_EXERCISE DESCRIPTION_: Output, please, exactly those lines of the listing that come before the line with "scene.camera = cam", along with that line itself.
[Start DATA LINES]
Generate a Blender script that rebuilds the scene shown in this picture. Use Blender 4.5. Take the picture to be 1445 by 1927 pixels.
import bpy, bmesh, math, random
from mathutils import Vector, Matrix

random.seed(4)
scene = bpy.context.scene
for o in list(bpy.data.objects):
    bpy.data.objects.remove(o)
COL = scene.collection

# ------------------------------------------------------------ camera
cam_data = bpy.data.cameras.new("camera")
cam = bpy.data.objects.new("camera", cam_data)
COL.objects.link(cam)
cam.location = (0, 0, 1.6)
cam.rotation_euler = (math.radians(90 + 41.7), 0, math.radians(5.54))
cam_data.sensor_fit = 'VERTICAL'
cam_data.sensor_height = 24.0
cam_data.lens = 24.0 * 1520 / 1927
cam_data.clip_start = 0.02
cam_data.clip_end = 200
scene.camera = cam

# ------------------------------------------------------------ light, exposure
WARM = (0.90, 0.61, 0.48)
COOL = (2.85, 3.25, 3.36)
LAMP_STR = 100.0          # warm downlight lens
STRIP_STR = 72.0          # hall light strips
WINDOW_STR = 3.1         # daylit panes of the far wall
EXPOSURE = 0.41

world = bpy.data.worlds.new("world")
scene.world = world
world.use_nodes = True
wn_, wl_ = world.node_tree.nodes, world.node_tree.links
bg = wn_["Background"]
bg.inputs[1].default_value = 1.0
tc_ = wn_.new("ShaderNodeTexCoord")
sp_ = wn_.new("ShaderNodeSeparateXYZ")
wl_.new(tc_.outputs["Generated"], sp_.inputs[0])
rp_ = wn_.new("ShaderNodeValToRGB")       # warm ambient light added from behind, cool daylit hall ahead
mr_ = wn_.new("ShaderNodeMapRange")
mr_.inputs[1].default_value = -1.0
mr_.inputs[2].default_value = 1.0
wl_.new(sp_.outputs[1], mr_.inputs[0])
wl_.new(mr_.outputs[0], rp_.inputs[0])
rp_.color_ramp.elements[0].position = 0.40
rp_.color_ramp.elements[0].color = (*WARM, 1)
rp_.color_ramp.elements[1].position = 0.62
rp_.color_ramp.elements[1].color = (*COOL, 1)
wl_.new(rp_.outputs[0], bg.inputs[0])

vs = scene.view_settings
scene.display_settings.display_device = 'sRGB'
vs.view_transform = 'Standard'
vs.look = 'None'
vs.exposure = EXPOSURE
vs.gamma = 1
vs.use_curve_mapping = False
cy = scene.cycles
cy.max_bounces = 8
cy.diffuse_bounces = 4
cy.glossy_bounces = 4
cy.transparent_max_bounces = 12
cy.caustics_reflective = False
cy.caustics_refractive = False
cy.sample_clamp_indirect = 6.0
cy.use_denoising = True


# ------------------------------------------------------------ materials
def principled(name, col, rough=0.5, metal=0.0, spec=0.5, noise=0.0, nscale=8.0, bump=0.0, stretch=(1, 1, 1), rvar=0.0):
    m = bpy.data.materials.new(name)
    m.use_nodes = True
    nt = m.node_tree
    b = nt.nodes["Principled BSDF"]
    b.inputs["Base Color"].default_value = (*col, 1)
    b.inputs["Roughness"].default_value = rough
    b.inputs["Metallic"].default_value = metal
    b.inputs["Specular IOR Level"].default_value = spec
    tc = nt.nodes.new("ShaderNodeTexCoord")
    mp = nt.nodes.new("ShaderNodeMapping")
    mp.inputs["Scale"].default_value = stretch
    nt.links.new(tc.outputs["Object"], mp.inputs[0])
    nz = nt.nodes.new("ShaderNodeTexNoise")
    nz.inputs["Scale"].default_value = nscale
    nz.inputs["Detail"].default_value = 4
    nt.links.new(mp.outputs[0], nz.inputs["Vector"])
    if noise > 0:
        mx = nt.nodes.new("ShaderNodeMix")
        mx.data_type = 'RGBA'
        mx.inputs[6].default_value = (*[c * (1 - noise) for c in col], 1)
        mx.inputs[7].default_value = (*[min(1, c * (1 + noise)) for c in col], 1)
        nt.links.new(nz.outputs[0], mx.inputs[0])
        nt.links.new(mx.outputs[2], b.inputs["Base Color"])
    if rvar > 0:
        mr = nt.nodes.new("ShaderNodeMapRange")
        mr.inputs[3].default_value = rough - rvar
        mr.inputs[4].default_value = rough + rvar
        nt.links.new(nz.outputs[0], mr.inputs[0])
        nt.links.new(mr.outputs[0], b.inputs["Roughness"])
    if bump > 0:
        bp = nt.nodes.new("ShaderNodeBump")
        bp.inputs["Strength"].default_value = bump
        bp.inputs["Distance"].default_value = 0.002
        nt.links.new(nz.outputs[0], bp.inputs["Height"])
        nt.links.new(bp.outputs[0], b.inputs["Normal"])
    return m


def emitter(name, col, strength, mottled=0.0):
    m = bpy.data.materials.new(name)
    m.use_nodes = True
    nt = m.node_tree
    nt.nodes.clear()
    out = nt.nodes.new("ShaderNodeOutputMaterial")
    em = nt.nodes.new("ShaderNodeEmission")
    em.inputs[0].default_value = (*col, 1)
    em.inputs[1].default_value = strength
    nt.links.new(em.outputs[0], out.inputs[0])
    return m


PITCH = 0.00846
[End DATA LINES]
_PROBLEM SOLUTION_:
Generate a Blender script that rebuilds the scene shown in this picture. Use Blender 4.5. Take the picture to be 1445 by 1927 pixels.
import bpy, bmesh, math, random
from mathutils import Vector, Matrix

random.seed(4)
scene = bpy.context.scene
for o in list(bpy.data.objects):
    bpy.data.objects.remove(o)
COL = scene.collection

# ------------------------------------------------------------ camera
cam_data = bpy.data.cameras.new("camera")
cam = bpy.data.objects.new("camera", cam_data)
COL.objects.link(cam)
cam.location = (0, 0, 1.6)
cam.rotation_euler = (math.radians(90 + 41.7), 0, math.radians(5.54))
cam_data.sensor_fit = 'VERTICAL'
cam_data.sensor_height = 24.0
cam_data.lens = 24.0 * 1520 / 1927
cam_data.clip_start = 0.02
cam_data.clip_end = 200
scene.camera = cam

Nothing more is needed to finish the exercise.